CHINA: Holy Productive Cow! China Invests in Israeli Dairy

The Wall Street Journal
written by WSJ China RealTime staff
Thursday May 22, 2014

China is getting access to some of the most productive cows in the world.

China State-owned Bright Food Group Co. said Thursday it is finalizing an agreement to take a 56% stake in Israel’s Tnuva Food Industries Ltd. from private-equity firm Apax Partners. Financial details of the deal weren’t disclosed.

The deal is in line with China’s attempts to diversify its food sources, includes dairy products, as demand explodes and domestic production fails to catch up. China is particularly reliant on New Zealand for dairy, especially for whole milk powder used in infant formula production. To widen its supplier base, China has recently invested in milk powder plants in Europe and the U.S., for example.

Investing in Tnuva will give China access not only to Tnuva’s dairy products, but also Israeli dairy technology, considered to be the most advanced in the world.

“The yields of cows in Israel are on average the highest in the world,” said Jacob Robbins, a former Coca-Cola Co. executive and founder of Emeterra, a Singapore-based agribusiness company. “There is a clear linkage and very visible logic” behind Bright Food’s thinking.

According to the Israeli Dairy Board, Israeli cows each produce almost 12,000 liters of milk a year. That compares to about 4,100 liters each for New Zealand cows and 5,500 liters for Australian cows, though feeding costs are lower there as the cows are pasture-fed as opposed to Israel’s grain-fed variety.

Israel’s technology would be a boon to China’s dairy industry, which suffers from low yields and expensive feed costs. Israel, like China, suffers from a lack of arable land dry conditions, yet has mastered intensive dairy cattle raising and production.

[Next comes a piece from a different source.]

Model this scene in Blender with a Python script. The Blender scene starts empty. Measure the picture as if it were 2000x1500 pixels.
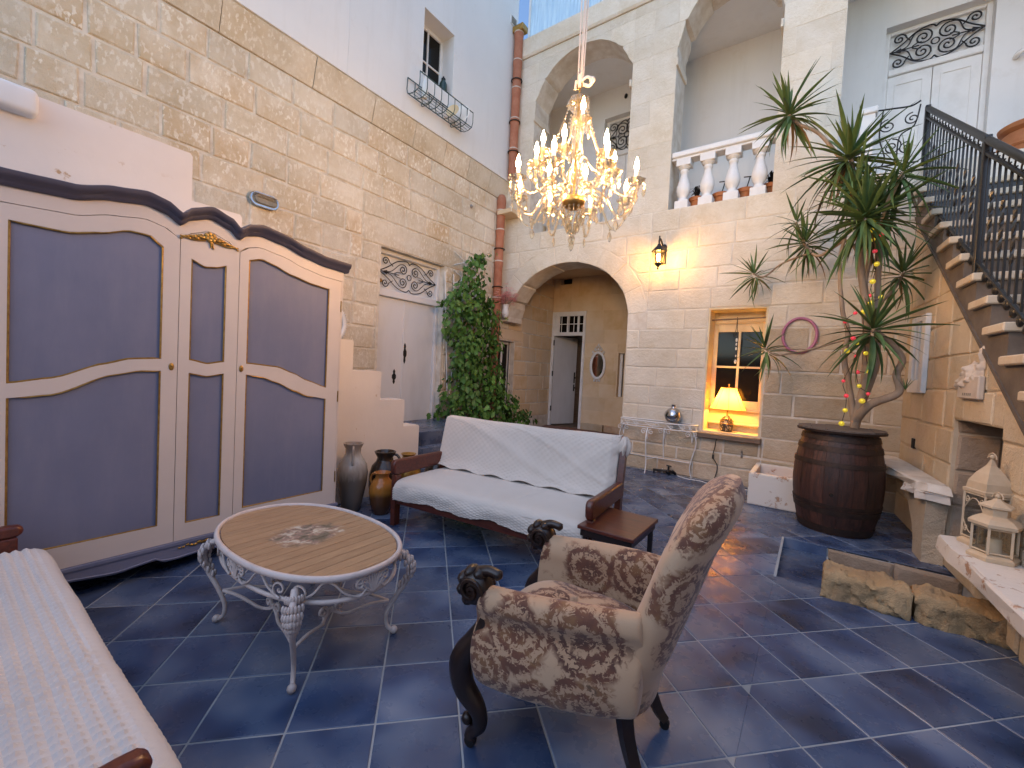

China’s cows each produce just four tons of milk a year, about 3,800 liters, and input costs are particularly high thanks to expensive feed, which is imported in large amounts from the U.S. But demand for dairy products from milk to cheese is growing rapidly, and as a result, foreign investors including private-equity firm KKR & Co. and Danish dairy giant Arla Foods have piled in to China’s dairy industry, offering capital and expertise.

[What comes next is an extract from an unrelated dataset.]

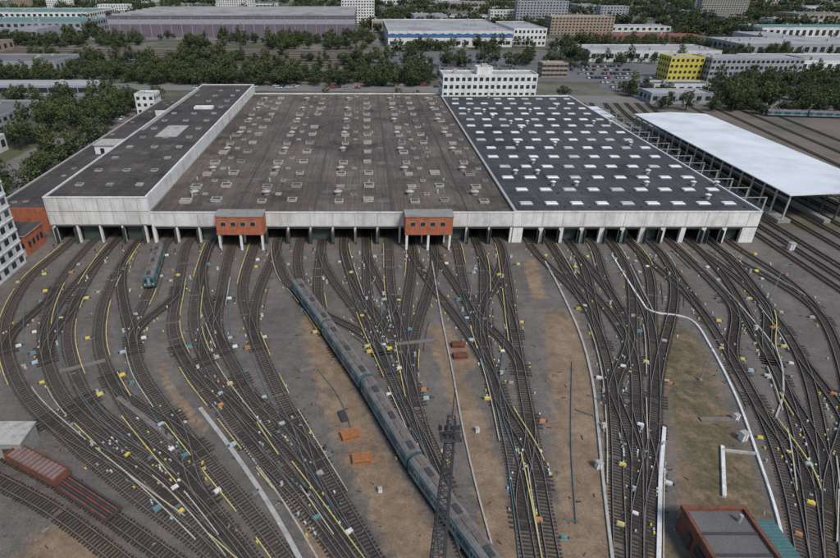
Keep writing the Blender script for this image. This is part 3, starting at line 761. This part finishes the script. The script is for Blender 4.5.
# ------------------------------------------------------------ cars
carcols=[M("car_white",(.6,.6,.6),.05,rough=.3),M("car_silver",(.32,.33,.34),.05,rough=.3),M("car_black",(.03,.03,.035),.05,rough=.3),M("car_red",(.30,.03,.03),.05,rough=.3),M("car_blue",(.04,.08,.2),.05,rough=.3)]
cars=[]
for m_ in carcols:
    b=MB(); b.hexa([(-2.2,-.85,.3),(2.2,-.85,.3),(2.2,.85,.3),(-2.2,.85,.3),(-2.15,-.8,.9),(2.1,-.8,.8),(2.1,.8,.8),(-2.15,.8,.9)],m_)
    b.hexa([(-1.9,-.78,.903),(1.1,-.78,.84),(1.1,.78,.84),(-1.9,.78,.903),(-1.3,-.62,1.42),(.35,-.62,1.42),(.35,.62,1.42),(-1.3,.62,1.42)],glass,True,m_)
    for x in (-1.35,1.35):
        for y in (-.88,.7): 
            n0=len(b.v); kk=b.m(steel_dark)
            for t in (0,.18):
                for a in range(8): b.v.append((x+.33*math.cos(a*.785),y+t,.33+.33*math.sin(a*.785)))
            b.f.append(tuple(range(n0,n0+8)));b.mi.append(kk);b.f.append(tuple(range(n0+15,n0+7,-1)));b.mi.append(kk)
            for a in range(8): b.f.append((n0+a,n0+(a+1)%8,n0+8+(a+1)%8,n0+8+a));b.mi.append(kk)
    cars.append(b.mesh("parked_car"))
cars=[cars[i] for i in (0,0,1,1,1,2,2,3,4)]
rc=random.Random(5)
def carrows(xa,xb,ya,yb,rows,p=.75):
    for r in range(rows):
        y=ya+(yb-ya)*r/max(1,rows-1); x=xa
        while x<xb:
            if rc.random()<p and not hits(x-1,x+1,y-1,y+1): inst("parked_car",rc.choice(cars),(x+rc.uniform(-.2,.2),y,.0),math.pi/2*rc.choice((1,-1))+rc.uniform(-.04,.04))
            x+=2.9
carrows(30,120,412,535,7,.4); carrows(160,205,380,470,6,.65); carrows(-140,-115,200,290,2,.2); carrows(300,400,500,560,4,.5); carrows(245,330,350,390,4,.4); carrows(190,330,565,600,3,.4)
for _ in range(34): inst("parked_car",rc.choice(cars),(rc.uniform(-300,60),rc.uniform(374,386),0),rc.uniform(-.05,.05))
# ------------------------------------------------------------ trees
def tree(seed,h=11,r=4.2,clumps=46,per=24,ls=.62):
    t=random.Random(seed); b=MB()
    b.cyl((0,0),.32,0,h*.55,bark,7,.15)
    for i in range(6):
        a=t.uniform(0,6.28); z=h*t.uniform(.28,.5); e_=(math.cos(a)*r*.6,math.sin(a)*r*.6,z+h*.22); b.beam((0,0,z),e_,.14,bark)
    for c in range(clumps):
        while True:
            p=Vector((t.uniform(-1,1),t.uniform(-1,1),t.uniform(-1,1)))
            if .25<p.length<1: break
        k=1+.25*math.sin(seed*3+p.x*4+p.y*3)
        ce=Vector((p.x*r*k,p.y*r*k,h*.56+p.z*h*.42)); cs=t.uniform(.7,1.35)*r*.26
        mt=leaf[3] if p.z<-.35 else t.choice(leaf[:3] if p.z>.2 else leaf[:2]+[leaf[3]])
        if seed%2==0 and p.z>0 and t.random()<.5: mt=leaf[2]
        for _ in range(per):
            d=Vector((t.gauss(0,1),t.gauss(0,1),t.gauss(0,.8))); d=d.normalized()*cs*t.uniform(.5,1.1); q=ce+d
            n_=Vector((t.uniform(-1,1),t.uniform(-1,1),t.uniform(.0,1.2))).normalized(); u_=n_.orthogonal().normalized(); w_=n_.cross(u_); s=ls*t.uniform(.6,1.3)
            b.quad([q+u_*s*.5,q+w_*s*.5,q-u_*s*.5,q-w_*s*.5],mt)
    return b.mesh("tree")
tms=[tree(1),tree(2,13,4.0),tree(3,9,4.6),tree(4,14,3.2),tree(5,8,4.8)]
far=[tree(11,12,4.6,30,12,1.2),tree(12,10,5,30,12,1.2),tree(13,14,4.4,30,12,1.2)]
rt=random.Random(9)
def mass(name,quads,meshes,s0=.8,s1=1.3,clump=0,th=-.08):
    pts=[]
    for Q,n in quads:
        for _ in range(n):
            a,b2=rt.random(),rt.random()
            x=(Q[0][0]*(1-a)+Q[1][0]*a)*(1-b2)+(Q[3][0]*(1-a)+Q[2][0]*a)*b2
            y=(Q[0][1]*(1-a)+Q[1][1]*a)*(1-b2)+(Q[3][1]*(1-a)+Q[2][1]*a)*b2
            if hits(x-1,x+1,y-1,y+1): continue
            if clump and noise.noise(Vector((x/clump,y/clump,3)))<th: continue
            pts.append((x,y))
    for k,me_ in enumerate(meshes):
        V=[];Fc=[]
        for x,y in pts[k::len(meshes)]:
            s=rt.uniform(s0,s1)/2; a=rt.uniform(0,6.28); n=len(V)
            for j in range(4): V.append((x+s*1.414*math.cos(a+j*math.pi/2),y+s*1.414*math.sin(a+j*math.pi/2),0))
            Fc.append((n,n+1,n+2,n+3))
        m_=bpy.data.meshes.new(name); m_.from_pydata(V,[],Fc); o=bpy.data.objects.new(name,m_); scene.collection.objects.link(o)
        o.instance_type='FACES'; o.use_instance_faces_scale=True; o.instance_faces_scale=1; o.show_instancer_for_render=False; o.show_instancer_for_viewport=False
        c_=bpy.data.objects.new("tree_crown",me_); scene.collection.objects.link(c_); c_.parent=o
def Q(*p): return [G(u,v) for u,v in p]
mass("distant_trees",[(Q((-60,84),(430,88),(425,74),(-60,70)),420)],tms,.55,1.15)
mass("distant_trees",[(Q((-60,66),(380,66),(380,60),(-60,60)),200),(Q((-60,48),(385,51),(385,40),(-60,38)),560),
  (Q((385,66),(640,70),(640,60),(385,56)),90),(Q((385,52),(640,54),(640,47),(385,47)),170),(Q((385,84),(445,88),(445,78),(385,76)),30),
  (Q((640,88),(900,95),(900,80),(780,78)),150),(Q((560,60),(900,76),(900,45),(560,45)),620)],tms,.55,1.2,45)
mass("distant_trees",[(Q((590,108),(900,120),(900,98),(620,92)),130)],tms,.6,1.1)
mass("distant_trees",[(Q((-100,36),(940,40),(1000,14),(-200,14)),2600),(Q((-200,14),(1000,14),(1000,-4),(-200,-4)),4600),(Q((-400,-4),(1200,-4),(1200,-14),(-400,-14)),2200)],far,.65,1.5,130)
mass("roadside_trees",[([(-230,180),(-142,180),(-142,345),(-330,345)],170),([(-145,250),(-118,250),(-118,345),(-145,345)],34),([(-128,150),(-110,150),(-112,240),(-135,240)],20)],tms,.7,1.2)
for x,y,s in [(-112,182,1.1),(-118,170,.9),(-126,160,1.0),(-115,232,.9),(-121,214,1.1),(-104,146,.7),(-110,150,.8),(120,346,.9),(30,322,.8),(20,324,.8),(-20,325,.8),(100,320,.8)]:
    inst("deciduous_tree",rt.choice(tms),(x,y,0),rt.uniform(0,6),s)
line("perimeter_wall",[(-20,300),(10,268),(38,248)],.3,2.2,whitewall,True)
# ------------------------------------------------------------ camera, light
cam=bpy.data.cameras.new("camera"); co=bpy.data.objects.new("camera",cam); scene.collection.objects.link(co)
co.location=(0,0,H); co.rotation_euler=(math.pi/2-math.atan(TP),0,0); cam.sensor_width=36; cam.lens=F/840*36; cam.shift_x=58/840; cam.clip_end=20000; cam.clip_start=.5
scene.camera=co
w=bpy.data.worlds.new("World"); scene.world=w; w.use_nodes=True; nt=w.node_tree
sky=nt.nodes.new("ShaderNodeTexSky"); sky.sky_type='NISHITA'; sky.sun_disc=False
el=math.radians(50); az=math.radians(150)
sky.sun_elevation=el; sky.sun_rotation=az; sky.air_density=1.2; sky.dust_density=1.8
bg=nt.nodes["Background"]; nt.links.new(sky.outputs[0],bg.inputs[0]); bg.inputs[1].default_value=.13
L=bpy.data.lights.new("sun",'SUN'); L.energy=2.5; L.angle=math.radians(12); L.color=(1,.96,.91); lo=bpy.data.objects.new("sun",L); scene.collection.objects.link(lo)
sd=Vector((math.sin(az)*math.cos(el),math.cos(az)*math.cos(el),math.sin(el)))
lo.rotation_euler=sd.to_track_quat('Z','Y').to_euler()
scene.view_settings.view_transform='Standard'; scene.view_settings.look='None'; scene.view_settings.exposure=0
print("tracks",len(tracks),"buildings",cnt)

Despite efforts to overhaul its domestic dairy industry following the melamine food scandal in 2008, China’s milk production hasn’t managed to catch up to rising demand. Raw milk production in 2013 posted its biggest year-on-year drop since 2009 in percentage terms 35.31 million tons, according to the China National Bureau of Statistics, while imports for dairy products continue to rise. The U.S. Department of Agriculture estimates, for example, that China imported about 520,000 tons of whole milk powder last year, a 28% increase from the previous year.